# [PROBLEM DESCRIPTION]
Find every line with the word "picture" and give their count, nothing else.
━━━ RECORDS TO PROCESS
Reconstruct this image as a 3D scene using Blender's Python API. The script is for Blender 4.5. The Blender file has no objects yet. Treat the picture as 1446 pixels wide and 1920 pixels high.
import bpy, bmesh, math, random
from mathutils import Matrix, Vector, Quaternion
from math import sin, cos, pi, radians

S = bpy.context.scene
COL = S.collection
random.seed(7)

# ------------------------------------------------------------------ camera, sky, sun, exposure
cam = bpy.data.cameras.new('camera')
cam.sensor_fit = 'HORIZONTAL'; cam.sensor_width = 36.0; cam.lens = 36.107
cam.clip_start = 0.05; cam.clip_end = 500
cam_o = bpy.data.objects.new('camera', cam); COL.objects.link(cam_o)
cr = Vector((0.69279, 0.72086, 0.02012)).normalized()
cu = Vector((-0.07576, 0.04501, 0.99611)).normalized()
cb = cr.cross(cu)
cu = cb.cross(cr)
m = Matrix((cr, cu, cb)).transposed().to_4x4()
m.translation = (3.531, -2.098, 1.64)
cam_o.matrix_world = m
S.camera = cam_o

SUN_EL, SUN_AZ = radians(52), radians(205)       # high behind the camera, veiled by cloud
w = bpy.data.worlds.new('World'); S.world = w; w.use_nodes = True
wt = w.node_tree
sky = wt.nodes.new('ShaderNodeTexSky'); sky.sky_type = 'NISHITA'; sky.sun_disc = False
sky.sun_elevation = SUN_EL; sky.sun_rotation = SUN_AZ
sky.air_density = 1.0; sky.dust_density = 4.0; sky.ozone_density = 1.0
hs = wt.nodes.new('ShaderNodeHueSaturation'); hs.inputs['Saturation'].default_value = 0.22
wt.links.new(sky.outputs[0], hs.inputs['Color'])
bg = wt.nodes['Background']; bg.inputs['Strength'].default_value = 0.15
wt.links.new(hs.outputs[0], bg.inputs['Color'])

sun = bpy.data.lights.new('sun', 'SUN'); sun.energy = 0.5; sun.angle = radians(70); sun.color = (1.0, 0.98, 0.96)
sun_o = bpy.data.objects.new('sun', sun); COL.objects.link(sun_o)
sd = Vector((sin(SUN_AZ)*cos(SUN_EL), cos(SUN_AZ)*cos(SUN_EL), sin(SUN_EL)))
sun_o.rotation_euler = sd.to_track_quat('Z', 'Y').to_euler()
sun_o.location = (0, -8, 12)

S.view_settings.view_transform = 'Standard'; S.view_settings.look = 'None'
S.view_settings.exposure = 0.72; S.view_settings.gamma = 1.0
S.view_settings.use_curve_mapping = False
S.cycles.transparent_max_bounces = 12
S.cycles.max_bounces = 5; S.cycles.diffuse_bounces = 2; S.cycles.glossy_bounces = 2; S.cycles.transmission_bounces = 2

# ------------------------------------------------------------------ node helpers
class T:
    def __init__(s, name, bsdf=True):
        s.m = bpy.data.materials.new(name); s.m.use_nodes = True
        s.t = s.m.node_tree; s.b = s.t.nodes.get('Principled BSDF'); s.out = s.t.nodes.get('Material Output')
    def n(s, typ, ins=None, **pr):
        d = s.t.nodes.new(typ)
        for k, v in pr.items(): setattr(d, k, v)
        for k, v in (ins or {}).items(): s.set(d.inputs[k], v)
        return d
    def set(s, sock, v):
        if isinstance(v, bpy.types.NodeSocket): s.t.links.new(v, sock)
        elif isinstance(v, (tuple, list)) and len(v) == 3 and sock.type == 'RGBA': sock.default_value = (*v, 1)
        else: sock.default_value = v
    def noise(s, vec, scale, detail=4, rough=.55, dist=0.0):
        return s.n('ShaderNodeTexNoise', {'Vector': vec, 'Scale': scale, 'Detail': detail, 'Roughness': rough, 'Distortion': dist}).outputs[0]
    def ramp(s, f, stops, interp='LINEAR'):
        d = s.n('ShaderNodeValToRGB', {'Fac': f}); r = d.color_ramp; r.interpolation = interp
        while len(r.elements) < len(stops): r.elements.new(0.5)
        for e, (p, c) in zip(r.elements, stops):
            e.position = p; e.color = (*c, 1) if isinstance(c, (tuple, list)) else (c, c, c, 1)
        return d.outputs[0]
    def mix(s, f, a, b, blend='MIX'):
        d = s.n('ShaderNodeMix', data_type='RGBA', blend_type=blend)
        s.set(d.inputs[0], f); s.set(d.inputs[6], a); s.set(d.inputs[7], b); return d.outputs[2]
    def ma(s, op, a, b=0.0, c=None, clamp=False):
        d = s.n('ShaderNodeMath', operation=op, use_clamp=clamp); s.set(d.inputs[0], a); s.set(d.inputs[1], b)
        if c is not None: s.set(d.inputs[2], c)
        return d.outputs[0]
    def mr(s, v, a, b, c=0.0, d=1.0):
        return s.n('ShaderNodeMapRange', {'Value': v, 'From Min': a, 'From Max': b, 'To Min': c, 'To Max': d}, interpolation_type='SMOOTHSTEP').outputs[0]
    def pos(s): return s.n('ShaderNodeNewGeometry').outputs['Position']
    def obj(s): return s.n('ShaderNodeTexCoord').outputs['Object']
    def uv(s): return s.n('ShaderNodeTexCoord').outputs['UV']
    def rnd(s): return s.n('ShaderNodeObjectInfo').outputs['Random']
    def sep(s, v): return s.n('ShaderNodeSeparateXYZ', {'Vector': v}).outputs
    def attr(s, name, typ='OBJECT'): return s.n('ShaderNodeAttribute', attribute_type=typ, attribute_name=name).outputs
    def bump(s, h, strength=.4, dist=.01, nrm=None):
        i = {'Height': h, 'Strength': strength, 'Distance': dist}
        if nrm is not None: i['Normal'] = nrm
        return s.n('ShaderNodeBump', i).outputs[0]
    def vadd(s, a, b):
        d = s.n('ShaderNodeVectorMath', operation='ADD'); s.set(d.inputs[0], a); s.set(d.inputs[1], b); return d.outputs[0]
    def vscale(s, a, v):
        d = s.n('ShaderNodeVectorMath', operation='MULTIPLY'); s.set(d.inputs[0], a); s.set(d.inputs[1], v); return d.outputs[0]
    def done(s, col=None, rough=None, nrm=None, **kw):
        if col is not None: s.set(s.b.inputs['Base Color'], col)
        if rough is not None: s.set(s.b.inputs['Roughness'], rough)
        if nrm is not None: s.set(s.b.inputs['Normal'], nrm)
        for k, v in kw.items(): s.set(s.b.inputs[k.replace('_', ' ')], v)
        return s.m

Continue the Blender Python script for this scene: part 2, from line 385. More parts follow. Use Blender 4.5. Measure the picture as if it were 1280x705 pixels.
━━━━━━
# [RESULT OF THE EXERCISE]
2